According to Pope, the Wachowskis adopted a “shoot more takes” mentality on the two “Matrix” sequels and it made the experience “sort of torture.” The cinematographer said he had to sit through “90 takes of many things” while shooting the sequels and shared his belief that “you’re not gaining anything [by doing multiple takes].” Pope shot “Reloaded” and “Revolutions” back to back, which only added to the exhaustion of production.

“There is something about making a shoot that long, 276 shoot days, that is mind numbing and soul numbing and it numbs the movie,” Pope said. “You think about ‘The Hobbit,’ where they [shot] one, two, and three, and the movies are just numbing. In the books you don’t feel that because you pick it up and put it down. In a movie shoot it’s too long. There’s a limit from what you can take in.”

While the experience of making “The Matrix” sequels was punishing, Pope looks back on the two films with respect. As the DP told Deakins, “I just transferred them all to 4K for archive purposes at Warners. and I wrote the Wachowkis and Keanu and Carrie Ann that we did a good job [on the sequels], we should be proud of them.”
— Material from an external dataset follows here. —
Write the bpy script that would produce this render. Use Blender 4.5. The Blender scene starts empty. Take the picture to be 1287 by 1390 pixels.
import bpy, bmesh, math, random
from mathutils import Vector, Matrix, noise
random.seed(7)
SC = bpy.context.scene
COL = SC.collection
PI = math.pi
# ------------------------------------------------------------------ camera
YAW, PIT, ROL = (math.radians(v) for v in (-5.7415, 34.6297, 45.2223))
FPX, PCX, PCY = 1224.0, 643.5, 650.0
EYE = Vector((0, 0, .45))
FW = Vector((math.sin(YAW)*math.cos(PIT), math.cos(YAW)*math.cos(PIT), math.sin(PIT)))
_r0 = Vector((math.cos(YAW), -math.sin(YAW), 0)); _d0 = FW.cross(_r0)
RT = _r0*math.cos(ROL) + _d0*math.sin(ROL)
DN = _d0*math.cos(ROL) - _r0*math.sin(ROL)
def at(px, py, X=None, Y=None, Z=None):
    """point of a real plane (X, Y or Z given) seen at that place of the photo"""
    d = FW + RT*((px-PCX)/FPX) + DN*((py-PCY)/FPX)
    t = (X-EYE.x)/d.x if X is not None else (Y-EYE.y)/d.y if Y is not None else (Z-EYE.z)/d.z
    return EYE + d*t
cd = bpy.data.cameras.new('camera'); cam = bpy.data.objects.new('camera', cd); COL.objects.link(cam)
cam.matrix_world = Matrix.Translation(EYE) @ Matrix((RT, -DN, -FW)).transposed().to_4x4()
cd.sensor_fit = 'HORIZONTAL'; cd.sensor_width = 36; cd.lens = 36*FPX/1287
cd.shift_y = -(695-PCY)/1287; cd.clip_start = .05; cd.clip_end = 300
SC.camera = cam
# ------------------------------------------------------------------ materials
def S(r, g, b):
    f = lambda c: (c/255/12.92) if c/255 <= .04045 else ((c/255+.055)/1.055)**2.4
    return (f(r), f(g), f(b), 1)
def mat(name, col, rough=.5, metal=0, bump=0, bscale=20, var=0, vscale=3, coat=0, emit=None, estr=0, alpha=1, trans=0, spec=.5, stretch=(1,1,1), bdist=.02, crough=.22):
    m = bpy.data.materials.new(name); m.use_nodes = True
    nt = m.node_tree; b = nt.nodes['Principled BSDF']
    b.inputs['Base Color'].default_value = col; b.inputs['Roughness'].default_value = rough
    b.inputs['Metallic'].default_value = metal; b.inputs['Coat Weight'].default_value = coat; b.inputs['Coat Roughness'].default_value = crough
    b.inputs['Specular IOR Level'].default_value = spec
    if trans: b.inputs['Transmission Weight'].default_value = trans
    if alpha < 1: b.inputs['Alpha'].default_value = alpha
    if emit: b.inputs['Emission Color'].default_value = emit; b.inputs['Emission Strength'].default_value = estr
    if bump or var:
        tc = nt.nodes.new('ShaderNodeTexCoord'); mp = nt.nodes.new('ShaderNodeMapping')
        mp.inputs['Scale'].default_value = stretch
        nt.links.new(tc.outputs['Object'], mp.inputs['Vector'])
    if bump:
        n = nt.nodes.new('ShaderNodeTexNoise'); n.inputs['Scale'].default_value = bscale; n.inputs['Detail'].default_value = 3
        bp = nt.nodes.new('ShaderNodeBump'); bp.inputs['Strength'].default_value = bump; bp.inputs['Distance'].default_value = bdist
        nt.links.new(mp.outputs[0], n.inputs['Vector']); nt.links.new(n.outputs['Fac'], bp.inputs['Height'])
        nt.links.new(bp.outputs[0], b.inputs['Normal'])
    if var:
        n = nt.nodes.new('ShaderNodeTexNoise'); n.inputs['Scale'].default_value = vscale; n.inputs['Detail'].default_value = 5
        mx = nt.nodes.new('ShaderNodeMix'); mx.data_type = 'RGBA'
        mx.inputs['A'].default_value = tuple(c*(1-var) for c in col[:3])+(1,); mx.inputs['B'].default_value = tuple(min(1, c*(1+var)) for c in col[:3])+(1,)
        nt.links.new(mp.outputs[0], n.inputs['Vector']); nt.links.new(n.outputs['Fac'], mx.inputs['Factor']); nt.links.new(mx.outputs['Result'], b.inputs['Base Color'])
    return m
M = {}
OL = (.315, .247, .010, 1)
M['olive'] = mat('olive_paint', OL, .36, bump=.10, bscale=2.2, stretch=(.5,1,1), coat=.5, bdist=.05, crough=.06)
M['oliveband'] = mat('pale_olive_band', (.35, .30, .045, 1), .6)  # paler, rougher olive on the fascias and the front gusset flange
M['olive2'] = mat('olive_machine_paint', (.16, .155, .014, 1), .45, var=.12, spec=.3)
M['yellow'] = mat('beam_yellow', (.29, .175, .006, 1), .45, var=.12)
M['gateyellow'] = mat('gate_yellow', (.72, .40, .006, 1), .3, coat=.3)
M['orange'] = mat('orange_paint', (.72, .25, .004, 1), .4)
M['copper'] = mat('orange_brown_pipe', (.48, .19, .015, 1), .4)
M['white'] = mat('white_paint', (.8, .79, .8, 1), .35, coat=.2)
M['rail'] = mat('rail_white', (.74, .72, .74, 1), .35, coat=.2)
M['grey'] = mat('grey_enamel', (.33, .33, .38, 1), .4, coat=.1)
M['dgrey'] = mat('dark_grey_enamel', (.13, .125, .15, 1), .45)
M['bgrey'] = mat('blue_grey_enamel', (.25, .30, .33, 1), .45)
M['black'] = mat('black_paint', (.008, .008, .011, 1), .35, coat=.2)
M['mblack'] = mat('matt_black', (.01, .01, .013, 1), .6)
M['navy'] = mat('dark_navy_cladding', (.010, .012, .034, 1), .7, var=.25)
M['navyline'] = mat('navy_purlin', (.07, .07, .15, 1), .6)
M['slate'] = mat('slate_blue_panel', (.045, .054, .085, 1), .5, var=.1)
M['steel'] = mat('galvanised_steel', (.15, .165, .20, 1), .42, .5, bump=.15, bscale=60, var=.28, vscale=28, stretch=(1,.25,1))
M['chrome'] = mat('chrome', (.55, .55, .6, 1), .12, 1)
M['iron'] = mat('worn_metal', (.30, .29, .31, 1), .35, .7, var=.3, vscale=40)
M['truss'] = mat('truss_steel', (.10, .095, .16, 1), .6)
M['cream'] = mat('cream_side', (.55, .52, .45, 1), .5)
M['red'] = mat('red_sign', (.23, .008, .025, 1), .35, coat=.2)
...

Pope, whose credits also include “The Jungle Book” and several Edgar Wright features, is currently waiting to re-start production on Marvel’s upcoming tentpole “Shang-Chi and the Legend of the Ten Rings.” He previously wrapped filming on Ryan Murphy’s adaptation of “The Boys in the Band,” which is now in post-production. John Toll, the Oscar-winning DP of “Legends of the Fall” and “Braveheart,” is serving as cinematographer on “The Matrix 4.”